Microsoft, FreeBSD and several Linux distributions have released security updates to fix a serious Kerberos vulnerability that could allow man-in-the-middle attackers to impersonate servers and potentially steal credentials.
The flaw was found by developers Jeffrey Altman, Nicolas Williams and Viktor Dukhovni in Heimdal, an open-source implementation of the Kerberos 5 network authentication protocol.
The three developers were analyzing a bug with a Heimdal feature that had been created by Williams and Dukhovni for their company when they uncovered a much more serious problem in Kerberos’ mutual authentication process. Upon further investigation, they determined that other Kerberos implementations, including the ones in Windows and MacOS, were also affected.
What these independently developed implementations had in common was that during the authentication process, the service name they used was taken from a piece of unencrypted and unauthenticated data called the Ticket instead of extracting it from the encrypted metadata in the KDC (Key Distribution Center) response.
According to the three developers, this oversight “allows an attacker who is on-path (physically or logically) between the client and the services it talks to (including the KDCs) to mount a service impersonation attack on the client.”
The vulnerability “can be exploited in a number of ways, and in some cases it can lead to remote credential theft, and thus remote privilege escalation, largely defeating Kerberos,” they said on a website dedicated to the vulnerability
The flaw has been present in Heimdal since 1996 and in Microsoft’s Kerberos implementation since it was first introduced in Windows 2000. One of the reasons why it has remained undiscovered for so long is that it didn’t cause the affected implementations to fail in any way and it didn’t break interoperability between them, the developers said.

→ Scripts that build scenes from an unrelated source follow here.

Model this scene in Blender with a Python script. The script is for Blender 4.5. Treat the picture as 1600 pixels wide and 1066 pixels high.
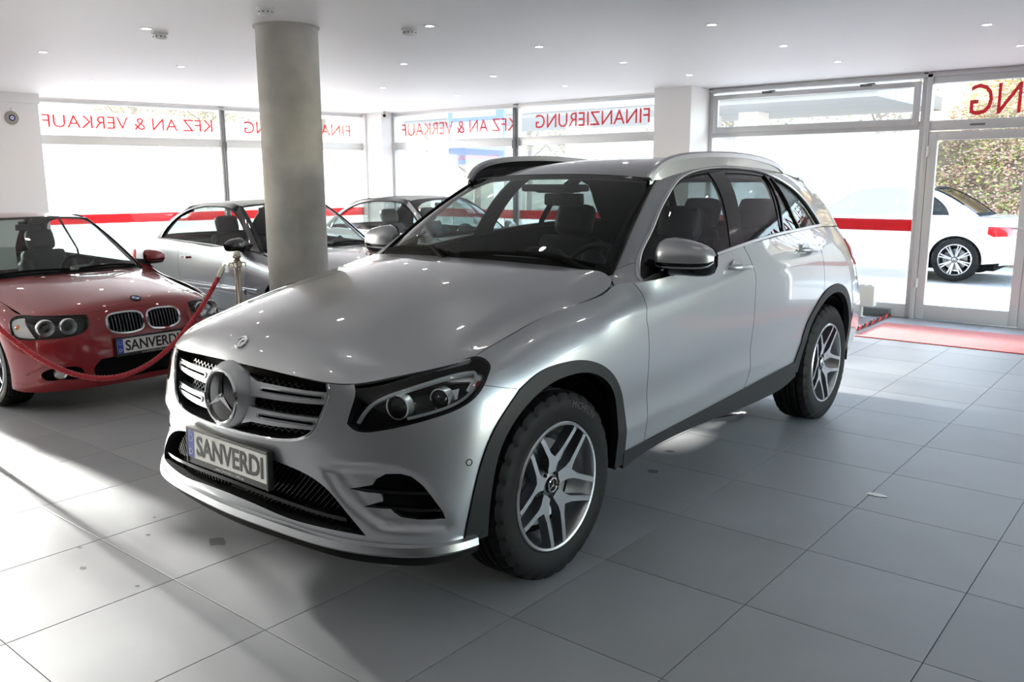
import bpy, bmesh, math, random
import numpy as np
from math import pi, sin, cos, radians
from mathutils import Vector, Matrix
from mathutils.bvhtree import BVHTree
from mathutils.geometry import delaunay_2d_cdt

random.seed(7)
scene = bpy.context.scene
COL = scene.collection
for o in list(bpy.data.objects):
    bpy.data.objects.remove(o)

# ------------------------------------------------------------------ camera
cam_d = bpy.data.cameras.new('camera')
cam = bpy.data.objects.new('camera', cam_d)
COL.objects.link(cam)
CAM = (4.2015, -2.1567, 1.5247)
_p, _y, _r = -0.1863, 0.6896, -0.0044
_f = Vector((-sin(_y) * cos(_p), cos(_y) * cos(_p), sin(_p)))
_rt = Vector((cos(_y), sin(_y), 0))
_up = _rt.cross(_f)
_R = cos(_r) * _rt + sin(_r) * _up
_U = -sin(_r) * _rt + cos(_r) * _up
cam.matrix_world = Matrix(((_R.x, _U.x, -_f.x, CAM[0]), (_R.y, _U.y, -_f.y, CAM[1]), (_R.z, _U.z, -_f.z, CAM[2]), (0, 0, 0, 1)))
cam_d.sensor_width = 36.0
cam_d.lens = 1336.475 / 1600 * 36.0
cam_d.clip_start = 0.05
cam_d.clip_end = 400
scene.camera = cam

# ------------------------------------------------------------------ light
world = bpy.data.worlds.new('sky')
scene.world = world
world.use_nodes = True
wn, wl = world.node_tree.nodes, world.node_tree.links
bg = wn['Background']
sky = wn.new('ShaderNodeTexSky')
sky.sky_type = 'NISHITA'
sky.sun_disc = False
sky.sun_elevation = radians(13.3)
sky.sun_rotation = radians(0)
sky.dust_density = .3
hs_w = wn.new('ShaderNodeHueSaturation')
hs_w.inputs['Saturation'].default_value = .68
wl.new(sky.outputs['Color'], hs_w.inputs['Color'])
wl.new(hs_w.outputs['Color'], bg.inputs['Color'])
bg.inputs['Strength'].default_value = .65
sun_d = bpy.data.lights.new('sun', 'SUN')
sun_d.energy = 15.0
sun_d.angle = radians(2.2)
sun_d.color = (1.0, .97, .93)
sun = bpy.data.objects.new('sun', sun_d)
COL.objects.link(sun)
SUN_DIR = Vector((1, -.062, -.237)).normalized()      # the way the light travels
sun.rotation_euler = SUN_DIR.to_track_quat('-Z', 'Y').to_euler()
sun.location = (-30, 2, 12)
sky.sun_rotation = math.atan2(-SUN_DIR.x, -SUN_DIR.y)
scene.view_settings.view_transform = 'Standard'
scene.view_settings.look = 'None'
scene.view_settings.gamma = 1
scene.view_settings.use_curve_mapping = False
scene.view_settings.exposure = 1.7


# ------------------------------------------------------------------ materials
MATS = {}


def mat(name, color=(.5, .5, .5), rough=.5, metal=0.0, coat=0.0, coat_rough=.03, spec=.5, emit=None, estr=0.0, alpha=None, sheen=0.0, aniso=0.0, sub=None):
    m = bpy.data.materials.new(name)
    m.use_nodes = True
    b = m.node_tree.nodes['Principled BSDF']
    b.inputs['Base Color'].default_value = (*color, 1)
    b.inputs['Roughness'].default_value = rough
    b.inputs['Metallic'].default_value = metal
    b.inputs['Coat Weight'].default_value = coat
    b.inputs['Coat Roughness'].default_value = coat_rough
    b.inputs['Specular IOR Level'].default_value = spec
    if sheen:
        b.inputs['Sheen Weight'].default_value = sheen
    if emit:
        b.inputs['Emission Color'].default_value = (*emit, 1)
        b.inputs['Emission Strength'].default_value = estr
    MATS[name] = m
    return m


def nodes(m):
    return m.node_tree.nodes, m.node_tree.links, m.node_tree.nodes['Principled BSDF']


def noise_color(m, c1, c2, scale=5.0, detail=4.0, lo=.35, hi=.65, coord='Object', rough=None):
    """base colour varies between two tones with noise; optional roughness range"""
    n, l, b = nodes(m)
    tc = n.new('ShaderNodeTexCoord')
    nz = n.new('ShaderNodeTexNoise')
    nz.inputs['Scale'].default_value = scale
    nz.inputs['Detail'].default_value = detail
    cr = n.new('ShaderNodeValToRGB')
    cr.color_ramp.elements[0].position = lo
    cr.color_ramp.elements[1].position = hi
    cr.color_ramp.elements[0].color = (*c1, 1)
    cr.color_ramp.elements[1].color = (*c2, 1)
    l.new(tc.outputs[coord], nz.inputs['Vector'])
    l.new(nz.outputs['Fac'], cr.inputs['Fac'])
    l.new(cr.outputs['Color'], b.inputs['Base Color'])
    if rough:
        mr = n.new('ShaderNodeMapRange')
        mr.inputs['To Min'].default_value = rough[0]
        mr.inputs['To Max'].default_value = rough[1]
        l.new(nz.outputs['Fac'], mr.inputs['Value'])
        l.new(mr.outputs['Result'], b.inputs['Roughness'])
    return nz, cr


def bump(m, scale=40, strength=.1, dist=.002, detail=3):
    n, l, b = nodes(m)
    tc = n.new('ShaderNodeTexCoord')
    nz = n.new('ShaderNodeTexNoise')
    nz.inputs['Scale'].default_value = scale
    nz.inputs['Detail'].default_value = detail
    bp = n.new('ShaderNodeBump')
    bp.inputs['Strength'].default_value = strength
    bp.inputs['Distance'].default_value = dist
    l.new(tc.outputs['Object'], nz.inputs['Vector'])
    l.new(nz.outputs['Fac'], bp.inputs['Height'])
    l.new(bp.outputs['Normal'], b.inputs['Normal'])


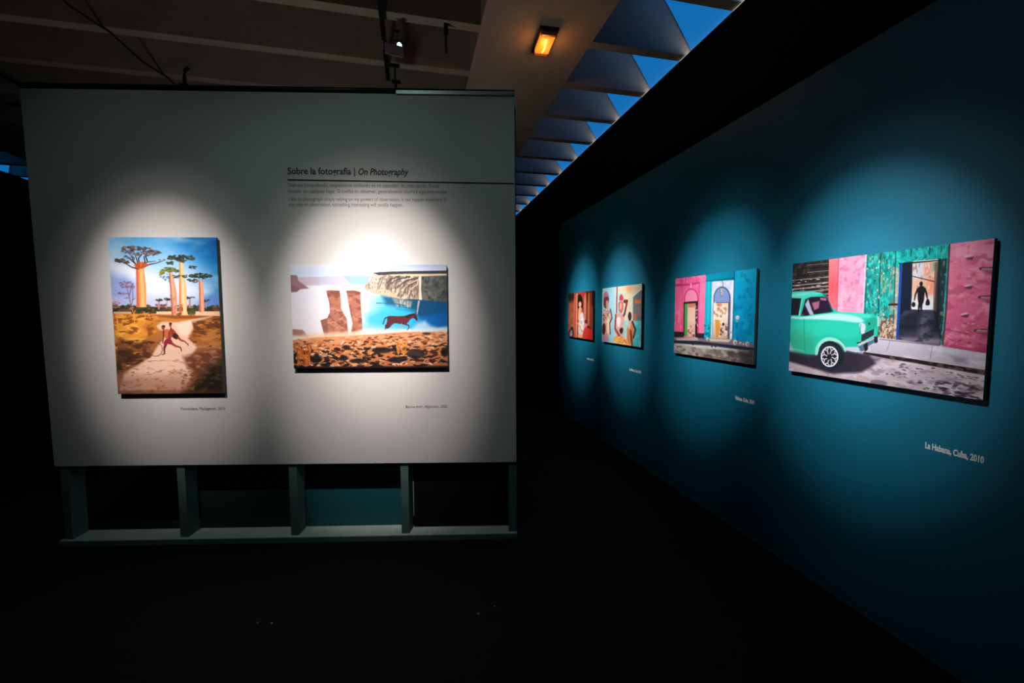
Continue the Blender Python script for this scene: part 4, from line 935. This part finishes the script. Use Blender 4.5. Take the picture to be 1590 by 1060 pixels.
# ---------------------------------------------------------------- hanging rod, cables
hr = empty('hanging_rod', (.365, 4.42, H), 0, 'dark rod hanging from a ceiling beam left of the amber lamp', 'rod')
obj('rod', tube([(0, 0, 0), (0, 0, -.27)], .011, 8), DARK, hr, True)
obj('clamp', box(-.02, .02, -.02, .02, -.09, -.0, .003), DARK, hr)
ca = obj('cable', tube([(-2.98, 4.45, 4.425), (-2.96, 4.85, 4.40), (-2.88, 5.25, 4.425), (-2.84, 5.7, 4.395), (-2.78, 6.08, 4.425), (-2.76, 6.3, 4.40)], .010, 6), CABLE)
tag(ca, 'thin dark cable running diagonally under the beams, upper left', 'cable')
cb = obj('cable', tube([(-5.35, 5.25, 4.42), (-5.15, 5.45, 4.16), (-5.0, 5.75, 4.10), (-4.75, 6.1, 4.14), (-4.55, 6.4, 4.08), (-4.45, 6.95, 4.42)], .022, 8), CABLE, None, True)
tag(cb, 'thick black cable sagging below the beams at far upper left', 'cable')

# ---------------------------------------------------------------- dark partition post seen in the gap beyond the display wall
pp = empty('partition_screen', (.95, 8.2, 0), 0, 'dark narrow screen standing in the gap beyond the white display wall', 'screen')
obj('panel', box(-1.2, .03, 0, .05, .0, 2.6), BLACK, pp)
pe = obj('edge_trim', box(.03, .075, -.01, .06, .35, 2.62), STUD, pp); pe['label'] = 'greenish edge strip'
for f in (-1.0, -.2): obj('foot', box(f-.03, f+.03, -.15, .2, 0, .03, .004), DARK, pp)

# ---------------------------------------------------------------- scraps on the floor
for i, (x, y, r) in enumerate([(.318, 2.22, .0065), (-.832, 2.42, .005), (-.757, 2.40, .006), (.415, 2.26, .004)]):
    bm = bmesh.new(); bmesh.ops.create_icosphere(bm, subdivisions=1, radius=r)
    for v in bm.verts: v.co *= .7+random.random()*.6; v.co.z *= .5
    bmesh.ops.translate(bm, verts=bm.verts, vec=(x, y, r*.45))
    lab = ['pale scrap on the dark floor, largest and second from the right', 'pale scrap on the dark floor, leftmost', 'pale scrap on the dark floor just right of the leftmost one', 'tiny pale scrap on the dark floor, rightmost'][i]
    tag(obj('paper_scrap', bm, CRUMB), lab, 'scrap', 'scraps on the floor')
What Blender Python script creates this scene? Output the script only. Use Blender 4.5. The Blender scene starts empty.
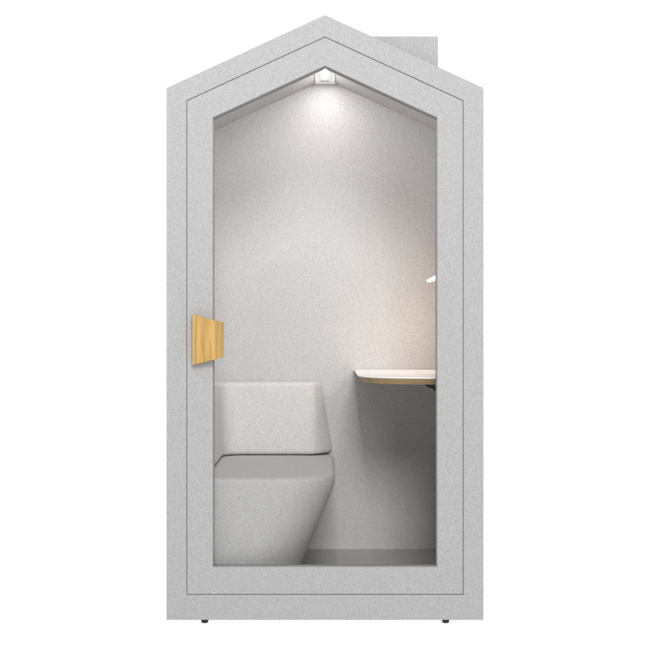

It’s worth noting that the problem is not in the protocol specification itself. As a result, not all implementations are affected. For example, the Kerberos 5 implementation maintained by the Massachusetts Institute of Technology, which originally developed the protocol, is not vulnerable.
Altman, Williams and Dukhovni have dubbed the vulnerability Orpheus’ Lyre after the bard from Greek mythology who put Hades’ guard dog Cerberus to sleep with his music. They warn that there are more twists about the flaw, but they will hold back the details for a few days to give users time to patch.
Microsoft fixed the vulnerability as part of its monthly security updates for Windows released Tuesday. FreeBSD also released patches and updated Heimdal packages should soon be distributed by various Linux distributions, including Debian.
Updated packages have also been released for Samba because all versions of Samba from 4.0.0 include an embedded copy of Heimdal.
“Note that this vulnerability is a client-side vulnerability,” the three developers said. “You must patch all affected clients. You cannot patch servers to mitigate or defeat this vulnerability.”